Fragment and trace
Time present and time past
Are both perhaps present in time future
And time future contained in time past.
1(T.S.Eliot)
This two channel 4K video Fragment and trace expresses a recurring theme in my conceptual practice: memory and memorial and fragment and trace.
It concerns a woman whose husband died: suddenly. Her lament includes pacing and measuring. During these activities she summons him back to her consciousness and the remembrance of times past develops into time present. She knows the futility of this process; it’s absurdity and its exquisite agony. But it’s the futility which generates the activity and which lies at its core.
All deaths presage other deaths and sudden death does so with particular acuity. As the widow awaits her own, she traces with infinite futility and pointlessness, the finitude of human existence. The work questions time, space and existence through an enquiry into what is memory and how might it function and be represented. Central to this is the question of how is time in itself memorial and memory?
The idea of the trace is explored in a fascination with the question of the mark that has barely been made or that may disappear, and asks, was something there? And, was something left behind? Memory and memorial are not necessarily the same, but also, are not exclusive. The fragments acknowledge and explore the partial nature of the fragment as a shard of memory.

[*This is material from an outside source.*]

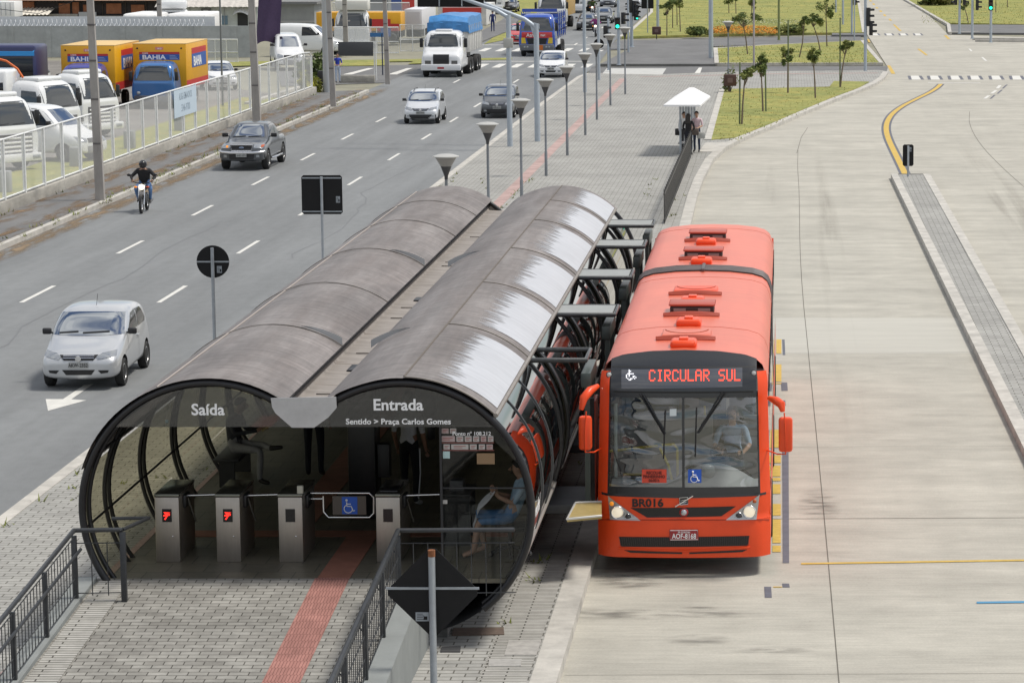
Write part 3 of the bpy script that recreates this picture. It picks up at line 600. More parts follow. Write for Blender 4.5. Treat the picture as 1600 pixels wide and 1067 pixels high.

The memorial function of the work is not directly representative, in the commemorative sense- that events or persons are remembered with an object that is their equivalent- but rather asks what action can be done, and what objects can be assembled and what journeys can be taken as memorial.
The themes suggested by my interest in the fragment and the trace involve the pursuit of that which is apparently elusive; the pursuit is not necessarily in order to achieve a goal at the end but to consider the thing that cannot be held. Hence an exploration of what practices can be undertaken that are in the service of memory. Fragment and trace is a digital video made in 2015 for this exhibition. Broadly, my work includes installation, assemblage, drawing, moving image, photography and mapping. There is an attempt towards the subtle, thoughtful and thought provoking and all of this is underpinned by my inquiry into the concept of the philosophical fragment especially as suggested by such thinkers as Fredrich Schlegel.